Now that Nios II 5.0 is officially released, here are details of the improvements to the CPU. 

BTW, Nios II just jumped from version 1.1 to version 5.0. The change was made to sync up 

with the Quartus II version numbers. This makes it clearer that Nios II should be used with the 

matching Quartus II version. 

 

Here's a summary of improvements: 

- New data cache 

- Tightly coupled memories 

- New FLUSHDA instruction 

 

new data cache 

 

The new data cache is available for the Nios II/f. It offers the following advantages over the previous data cache: 

- Support for 16-byte or 32-byte lines. This provides higher performance for many designs especially those 

that use DRAM. 

- Can use M-RAMs 

- Faster non-cacheable accesses to memory. 

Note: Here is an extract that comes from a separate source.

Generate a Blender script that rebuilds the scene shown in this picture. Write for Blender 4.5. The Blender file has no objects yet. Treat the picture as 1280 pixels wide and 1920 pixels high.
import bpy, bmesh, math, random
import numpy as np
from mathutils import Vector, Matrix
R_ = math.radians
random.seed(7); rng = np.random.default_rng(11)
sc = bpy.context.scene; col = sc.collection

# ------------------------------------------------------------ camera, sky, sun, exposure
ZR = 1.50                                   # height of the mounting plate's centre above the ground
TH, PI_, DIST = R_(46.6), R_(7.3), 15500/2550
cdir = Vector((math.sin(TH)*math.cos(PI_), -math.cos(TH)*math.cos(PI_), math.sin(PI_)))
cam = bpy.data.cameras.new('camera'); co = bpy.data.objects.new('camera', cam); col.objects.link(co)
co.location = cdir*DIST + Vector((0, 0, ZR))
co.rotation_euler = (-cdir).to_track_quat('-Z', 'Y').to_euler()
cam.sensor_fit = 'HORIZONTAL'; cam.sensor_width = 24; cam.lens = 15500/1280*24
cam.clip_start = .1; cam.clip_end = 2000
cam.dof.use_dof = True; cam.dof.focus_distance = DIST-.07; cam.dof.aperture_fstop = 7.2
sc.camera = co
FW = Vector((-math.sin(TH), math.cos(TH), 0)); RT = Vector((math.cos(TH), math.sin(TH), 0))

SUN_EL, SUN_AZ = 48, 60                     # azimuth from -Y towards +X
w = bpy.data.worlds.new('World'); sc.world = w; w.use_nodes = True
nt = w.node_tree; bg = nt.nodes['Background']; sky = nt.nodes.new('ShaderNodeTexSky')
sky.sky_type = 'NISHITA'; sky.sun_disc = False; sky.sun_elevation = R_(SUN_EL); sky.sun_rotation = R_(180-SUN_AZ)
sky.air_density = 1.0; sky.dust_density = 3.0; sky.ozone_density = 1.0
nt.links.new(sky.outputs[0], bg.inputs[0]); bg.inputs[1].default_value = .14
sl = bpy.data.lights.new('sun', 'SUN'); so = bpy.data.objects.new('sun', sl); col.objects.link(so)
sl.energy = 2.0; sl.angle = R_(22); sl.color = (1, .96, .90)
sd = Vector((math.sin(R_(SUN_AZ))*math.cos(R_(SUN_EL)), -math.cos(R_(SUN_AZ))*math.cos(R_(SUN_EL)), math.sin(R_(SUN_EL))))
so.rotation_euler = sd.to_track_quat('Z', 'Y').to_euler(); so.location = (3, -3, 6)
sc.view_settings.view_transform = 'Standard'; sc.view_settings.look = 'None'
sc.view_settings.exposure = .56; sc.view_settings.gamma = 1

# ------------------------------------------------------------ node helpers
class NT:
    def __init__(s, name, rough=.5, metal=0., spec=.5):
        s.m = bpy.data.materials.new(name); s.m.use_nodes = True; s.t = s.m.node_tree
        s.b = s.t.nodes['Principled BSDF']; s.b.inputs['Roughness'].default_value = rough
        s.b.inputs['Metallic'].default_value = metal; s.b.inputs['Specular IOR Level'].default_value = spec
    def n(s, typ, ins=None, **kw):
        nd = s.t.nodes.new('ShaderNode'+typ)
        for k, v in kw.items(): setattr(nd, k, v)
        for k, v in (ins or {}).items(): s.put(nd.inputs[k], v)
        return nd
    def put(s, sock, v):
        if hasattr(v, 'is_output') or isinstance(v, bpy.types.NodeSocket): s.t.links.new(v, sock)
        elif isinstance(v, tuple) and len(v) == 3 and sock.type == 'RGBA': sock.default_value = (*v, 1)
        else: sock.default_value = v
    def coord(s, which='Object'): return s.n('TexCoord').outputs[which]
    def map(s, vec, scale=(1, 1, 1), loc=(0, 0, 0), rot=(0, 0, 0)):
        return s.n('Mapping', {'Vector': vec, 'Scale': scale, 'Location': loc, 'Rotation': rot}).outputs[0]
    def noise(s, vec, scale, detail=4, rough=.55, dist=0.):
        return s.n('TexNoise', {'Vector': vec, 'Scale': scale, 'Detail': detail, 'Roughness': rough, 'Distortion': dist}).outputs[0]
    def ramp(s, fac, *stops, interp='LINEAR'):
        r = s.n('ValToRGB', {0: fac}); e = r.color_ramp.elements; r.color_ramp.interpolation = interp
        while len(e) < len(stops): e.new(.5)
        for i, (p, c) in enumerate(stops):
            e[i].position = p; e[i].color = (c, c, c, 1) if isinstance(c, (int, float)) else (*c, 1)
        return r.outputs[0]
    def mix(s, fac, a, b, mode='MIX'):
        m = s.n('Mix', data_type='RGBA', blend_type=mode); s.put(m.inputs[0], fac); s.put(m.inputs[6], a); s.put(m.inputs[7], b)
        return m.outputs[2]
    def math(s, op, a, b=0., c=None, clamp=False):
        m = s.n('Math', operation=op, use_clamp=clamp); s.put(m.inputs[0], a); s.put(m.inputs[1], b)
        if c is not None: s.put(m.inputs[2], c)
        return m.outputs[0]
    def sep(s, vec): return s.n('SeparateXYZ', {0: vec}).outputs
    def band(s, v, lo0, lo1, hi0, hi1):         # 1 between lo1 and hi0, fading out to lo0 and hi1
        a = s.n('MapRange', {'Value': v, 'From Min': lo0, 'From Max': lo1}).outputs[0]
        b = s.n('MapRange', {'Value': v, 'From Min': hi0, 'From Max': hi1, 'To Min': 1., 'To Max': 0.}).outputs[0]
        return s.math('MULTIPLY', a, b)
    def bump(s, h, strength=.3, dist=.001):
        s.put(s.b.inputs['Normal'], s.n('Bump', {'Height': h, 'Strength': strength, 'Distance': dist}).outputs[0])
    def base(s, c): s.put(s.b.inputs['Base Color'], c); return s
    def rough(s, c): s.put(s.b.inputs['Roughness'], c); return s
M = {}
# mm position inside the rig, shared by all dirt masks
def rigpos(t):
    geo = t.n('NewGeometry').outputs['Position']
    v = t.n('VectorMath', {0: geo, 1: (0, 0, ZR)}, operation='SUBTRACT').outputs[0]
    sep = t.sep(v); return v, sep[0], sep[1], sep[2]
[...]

- A one-line victim buffer that reduces stalling when a line miss to a dirty line occurs. 

 

The new data cache is selected by specifying a line size of 16 or 32 bytes in the Nios II wizard. 

The old data cache is still available by selecting a line size of 4 bytes. 

Any example designs in the Nios II kit that contain DRAM use the new data cache. 

 

The data cache in the Nios II/f is now optional. Previosly, if you didn't want a data cache, you had 

to use the Nios II/s with a 5-stage pipeline. Now you can use the Nios II/f with its advanced 6-stage pipeline 

which offers better performance. It takes fewer cycles to execute some classes of instructions and can run 

at a higher frequency. 

 

In this forum, there were complaints about the number of cycles of overhead for the Nios II/f to directly access 

Avalon slaves (bypassing the data cache). With the old data cache (4-byte line), the overhead is 3 cycles for 

non-cacheable loads and 2 cycles for non-cacheable stores. 

With the new data cache (16/32-byte line), the overhead is reduced to 2 cycles for non-cacheable loads and 1 cycle 

for non-cacheable stores. This matches the overhead of the Nios II/s core or the Nios II/f core without a data cache. 

 

The new data cache is a writeback cache that is direct-mapped (just like the old data cache). 

 

tightly coupled memories 

 

Tightly coupled memories are an exciting new feature which allow high-bandwidth, low-latency access to on-chip memories. 

The Nios II accesses tightly coupled memories without any cycle overhead. 

It can perform one load/store to a tightly coupled data memory and one instruction fetch to a tightly coupled instruction memory 

every cycle. There are never pipeline stalls when accessing a tightly coupled memory. 

 

Previously, on-chip memories had to be connected to the Nios II using the normal Avalon instruction master 

and data masters. Access to memories connected to these masters incurs a penalty of one or more cycles 

due to the overhead of Avalon. 

Now with support for tightly coupled memories, the Nios II uses new tightly coupled masters which 

connect directly to the on-chip memories and have no overhead. 

 

The Nios II/f supports both tightly coupled instruction and tightly coupled data memories. 

The Nios II/s support only tightly coupled instruction memories. 

 

There is support for up to 4 tightly coupled instruction memories and 4 tightly coupled data memories. 

The Nios II creates a new master port for each tightly coupled memory. 

The number and types of tightly coupled masters are specified by the user in the Nios II wizard in SOPC Builder. 

 

Tightly coupled memories must be 32 bits wide and have a read latency of one cycle, 

a write latency of zero cycles, and no wait states. Currently only on-chip memory components are 

supported as tightly coupled memories. DRAM is not supported as a tightly coupled memory 

because it has variable latency. 

 

If there is at least one tightly coupled instruction memory, the instruction cache can be removed. 

This is potentially a good choice for systems with small code sizes that fit in an on-chip memory. 

 

Since all on-chip memories are dual-port capable, one port can be used to connect to a tightly coupled 

master on a Nios II and the other port can be connected to other Avalon masters such 

as another Nios II or a DMA controller. This provides a powerful method to stream data in and out of 

the Nios II. The other master transfers data in/out of the tightly coupled memory and then Nios II 

can access this data without any stalling. 

 

Code for interrupt handlers and the associated stack can be placed in tightly coupled memories 

to reduce interrupt latency. 

 

new flushda instruction 

 

The existing FLUSHD and new FLUSHDA instructions both flush data cache lines. 

However, the new FLUSHDA instruction does a full address comparison and only flushes 

the line if the complete address matches. The FLUSHD instruction ignores the tag portion 

of the address so always flushes a line. 

Note that this is only the behavior for the new data cache. 

The old data cache treats FLUSHDA instructions like FLUSHD instructions. 

 

The FLUSHDA instruction improves the performance of multi-master or multi-CPU systems when a buffer needs 

to be flushed from the cache to maintain coherency.